SUPPLIED INFORMATION |
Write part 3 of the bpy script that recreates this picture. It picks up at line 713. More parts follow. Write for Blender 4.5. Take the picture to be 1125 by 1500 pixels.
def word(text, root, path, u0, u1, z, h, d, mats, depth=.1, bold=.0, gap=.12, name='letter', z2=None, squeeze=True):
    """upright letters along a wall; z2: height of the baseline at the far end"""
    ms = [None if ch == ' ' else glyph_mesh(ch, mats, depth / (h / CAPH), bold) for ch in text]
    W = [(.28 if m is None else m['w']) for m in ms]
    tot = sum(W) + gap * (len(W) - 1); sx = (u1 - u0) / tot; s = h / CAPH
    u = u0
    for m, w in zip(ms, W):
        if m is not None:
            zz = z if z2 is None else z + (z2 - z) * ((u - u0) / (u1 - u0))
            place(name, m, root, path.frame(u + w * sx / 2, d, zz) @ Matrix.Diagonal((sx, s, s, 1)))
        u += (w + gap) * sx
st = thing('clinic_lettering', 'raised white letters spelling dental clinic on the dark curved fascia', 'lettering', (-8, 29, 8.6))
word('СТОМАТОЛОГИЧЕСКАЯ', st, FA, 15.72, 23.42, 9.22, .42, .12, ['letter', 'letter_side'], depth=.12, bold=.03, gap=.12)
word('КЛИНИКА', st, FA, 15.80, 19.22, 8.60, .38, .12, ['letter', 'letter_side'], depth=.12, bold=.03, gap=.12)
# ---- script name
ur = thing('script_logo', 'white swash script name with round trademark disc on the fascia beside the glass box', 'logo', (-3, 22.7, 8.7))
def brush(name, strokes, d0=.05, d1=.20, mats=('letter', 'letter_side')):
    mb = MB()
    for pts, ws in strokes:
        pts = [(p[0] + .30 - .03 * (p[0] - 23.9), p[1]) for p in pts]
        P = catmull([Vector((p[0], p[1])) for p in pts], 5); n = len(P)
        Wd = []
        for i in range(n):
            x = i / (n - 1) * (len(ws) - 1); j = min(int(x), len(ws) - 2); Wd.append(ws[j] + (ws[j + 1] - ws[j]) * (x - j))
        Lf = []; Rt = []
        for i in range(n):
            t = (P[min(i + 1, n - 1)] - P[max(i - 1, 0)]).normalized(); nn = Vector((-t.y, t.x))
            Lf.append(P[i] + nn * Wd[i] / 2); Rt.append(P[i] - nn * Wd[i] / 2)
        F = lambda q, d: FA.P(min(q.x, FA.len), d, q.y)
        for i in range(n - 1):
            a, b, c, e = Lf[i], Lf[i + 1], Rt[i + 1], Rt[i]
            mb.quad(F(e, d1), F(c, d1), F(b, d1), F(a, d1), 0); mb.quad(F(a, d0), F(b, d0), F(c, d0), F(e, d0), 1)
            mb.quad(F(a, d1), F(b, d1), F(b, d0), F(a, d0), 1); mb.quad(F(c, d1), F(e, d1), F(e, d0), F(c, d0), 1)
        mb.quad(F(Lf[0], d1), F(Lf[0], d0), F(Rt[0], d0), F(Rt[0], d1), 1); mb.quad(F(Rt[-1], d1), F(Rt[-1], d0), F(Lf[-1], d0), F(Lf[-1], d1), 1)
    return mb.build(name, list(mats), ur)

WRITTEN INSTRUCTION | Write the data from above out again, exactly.

COMPLETE OUTPUT |
Write part 3 of the bpy script that recreates this picture. It picks up at line 713. More parts follow. Write for Blender 4.5. Take the picture to be 1125 by 1500 pixels.
def word(text, root, path, u0, u1, z, h, d, mats, depth=.1, bold=.0, gap=.12, name='letter', z2=None, squeeze=True):
    """upright letters along a wall; z2: height of the baseline at the far end"""
    ms = [None if ch == ' ' else glyph_mesh(ch, mats, depth / (h / CAPH), bold) for ch in text]
    W = [(.28 if m is None else m['w']) for m in ms]
    tot = sum(W) + gap * (len(W) - 1); sx = (u1 - u0) / tot; s = h / CAPH
    u = u0
    for m, w in zip(ms, W):
        if m is not None:
            zz = z if z2 is None else z + (z2 - z) * ((u - u0) / (u1 - u0))
            place(name, m, root, path.frame(u + w * sx / 2, d, zz) @ Matrix.Diagonal((sx, s, s, 1)))
        u += (w + gap) * sx
st = thing('clinic_lettering', 'raised white letters spelling dental clinic on the dark curved fascia', 'lettering', (-8, 29, 8.6))
word('СТОМАТОЛОГИЧЕСКАЯ', st, FA, 15.72, 23.42, 9.22, .42, .12, ['letter', 'letter_side'], depth=.12, bold=.03, gap=.12)
word('КЛИНИКА', st, FA, 15.80, 19.22, 8.60, .38, .12, ['letter', 'letter_side'], depth=.12, bold=.03, gap=.12)
# ---- script name
ur = thing('script_logo', 'white swash script name with round trademark disc on the fascia beside the glass box', 'logo', (-3, 22.7, 8.7))
def brush(name, strokes, d0=.05, d1=.20, mats=('letter', 'letter_side')):
    mb = MB()
    for pts, ws in strokes:
        pts = [(p[0] + .30 - .03 * (p[0] - 23.9), p[1]) for p in pts]
        P = catmull([Vector((p[0], p[1])) for p in pts], 5); n = len(P)
        Wd = []
        for i in range(n):
            x = i / (n - 1) * (len(ws) - 1); j = min(int(x), len(ws) - 2); Wd.append(ws[j] + (ws[j + 1] - ws[j]) * (x - j))
        Lf = []; Rt = []
        for i in range(n):
            t = (P[min(i + 1, n - 1)] - P[max(i - 1, 0)]).normalized(); nn = Vector((-t.y, t.x))
            Lf.append(P[i] + nn * Wd[i] / 2); Rt.append(P[i] - nn * Wd[i] / 2)
        F = lambda q, d: FA.P(min(q.x, FA.len), d, q.y)
        for i in range(n - 1):
            a, b, c, e = Lf[i], Lf[i + 1], Rt[i + 1], Rt[i]
            mb.quad(F(e, d1), F(c, d1), F(b, d1), F(a, d1), 0); mb.quad(F(a, d0), F(b, d0), F(c, d0), F(e, d0), 1)
            mb.quad(F(a, d1), F(b, d1), F(b, d0), F(a, d0), 1); mb.quad(F(c, d1), F(e, d1), F(e, d0), F(c, d0), 1)
        mb.quad(F(Lf[0], d1), F(Lf[0], d0), F(Rt[0], d0), F(Rt[0], d1), 1); mb.quad(F(Rt[-1], d1), F(Rt[-1], d0), F(Lf[-1], d0), F(Lf[-1], d1), 1)
    return mb.build(name, list(mats), ur)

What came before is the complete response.